Whichever way you cut it, you can't argue with the following proposition. The Chinese have cleverly taken advantage of Rio's distress to buy into assets that have taken more than 100 years to accumulate. This is China's largest ever single overseas investment, and it is hard to believe they are going to be entirely passive in the way it is treated. Chinalco's move, financed by China Development Bank, is not just about setting up one of China's company's to be one of the leading lights in international mining finance. It is also about securing scarce reserves to feed China's growing industrial appetite.

Which brings us on to the third main justification for the deal. Rio reckons forming a strategic partnership with China, far from being the negative some shareholders fear, will be a positive boon, making the company uniquely well placed to take advantage of the opportunities offered by the world's largest emerging market. Yet it's a leap in the dark, made all the more contentious by the fact that the company's chairman in waiting, Jim Leng, has just resigned in disgust over what he thought a thoroughly bad deal.
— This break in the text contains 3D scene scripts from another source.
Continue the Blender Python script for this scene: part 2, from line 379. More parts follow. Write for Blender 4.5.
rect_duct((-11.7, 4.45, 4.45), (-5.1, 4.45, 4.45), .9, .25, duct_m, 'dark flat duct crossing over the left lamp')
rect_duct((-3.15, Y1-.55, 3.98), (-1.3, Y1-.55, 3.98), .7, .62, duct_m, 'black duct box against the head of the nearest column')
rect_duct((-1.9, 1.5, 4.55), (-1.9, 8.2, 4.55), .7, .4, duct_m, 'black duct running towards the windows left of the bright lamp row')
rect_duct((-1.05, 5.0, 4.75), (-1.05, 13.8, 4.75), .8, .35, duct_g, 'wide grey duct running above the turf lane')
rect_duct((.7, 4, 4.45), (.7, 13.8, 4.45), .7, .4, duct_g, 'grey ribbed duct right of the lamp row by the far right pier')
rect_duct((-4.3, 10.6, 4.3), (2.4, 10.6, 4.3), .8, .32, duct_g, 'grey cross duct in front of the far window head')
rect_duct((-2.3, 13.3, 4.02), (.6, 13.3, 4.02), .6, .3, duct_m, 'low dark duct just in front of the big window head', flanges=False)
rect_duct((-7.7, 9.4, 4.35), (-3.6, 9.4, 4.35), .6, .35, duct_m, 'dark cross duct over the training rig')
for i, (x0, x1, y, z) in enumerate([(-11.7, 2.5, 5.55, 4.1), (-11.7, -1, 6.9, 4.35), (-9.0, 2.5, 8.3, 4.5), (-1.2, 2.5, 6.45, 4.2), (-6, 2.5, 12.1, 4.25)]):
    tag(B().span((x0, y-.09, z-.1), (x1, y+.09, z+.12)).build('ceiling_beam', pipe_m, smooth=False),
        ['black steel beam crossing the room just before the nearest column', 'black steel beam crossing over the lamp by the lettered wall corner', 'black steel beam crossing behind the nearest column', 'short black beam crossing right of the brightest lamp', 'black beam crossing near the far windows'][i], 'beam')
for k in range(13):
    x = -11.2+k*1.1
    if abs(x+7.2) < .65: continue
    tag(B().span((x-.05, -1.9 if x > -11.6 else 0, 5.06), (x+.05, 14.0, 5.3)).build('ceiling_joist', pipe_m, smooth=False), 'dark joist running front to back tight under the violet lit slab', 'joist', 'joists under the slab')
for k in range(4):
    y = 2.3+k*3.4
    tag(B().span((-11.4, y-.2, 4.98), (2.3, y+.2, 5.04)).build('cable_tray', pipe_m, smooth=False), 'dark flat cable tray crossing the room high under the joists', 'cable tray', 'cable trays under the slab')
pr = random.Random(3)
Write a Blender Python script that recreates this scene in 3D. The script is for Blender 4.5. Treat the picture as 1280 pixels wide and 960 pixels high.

If Rio had come to shareholders with clean hands, untainted by the strategic error of buying Alcan at the top of the market and the more arguable misjudgement of refusing a merger with BHP Billiton, then shareholders would in all likelihood have given their board the benefit of the doubt.

The Alcan howler makes it much more difficult. In the City, the parallel is already being drawn with Royal Bank of Scotland, which also bought expensively at the top of the market and had to be bailed out by the state. The difference is that Rio is looking to Beijing, not London, for its handouts. But does Tom Albanese, the chief executive, really need to give away value to the East to secure the company's future?

In Australia, where some of the assets are located, the deal seems to have gone down like a lead balloon. It is possible Australian regulators will veto the whole thing before the inevitable showdown with shareholders. Yet if investors vote it down, they must be prepared to dig deep to see Rio through its debt crisis, and find a new board to boot. Not an easy choice.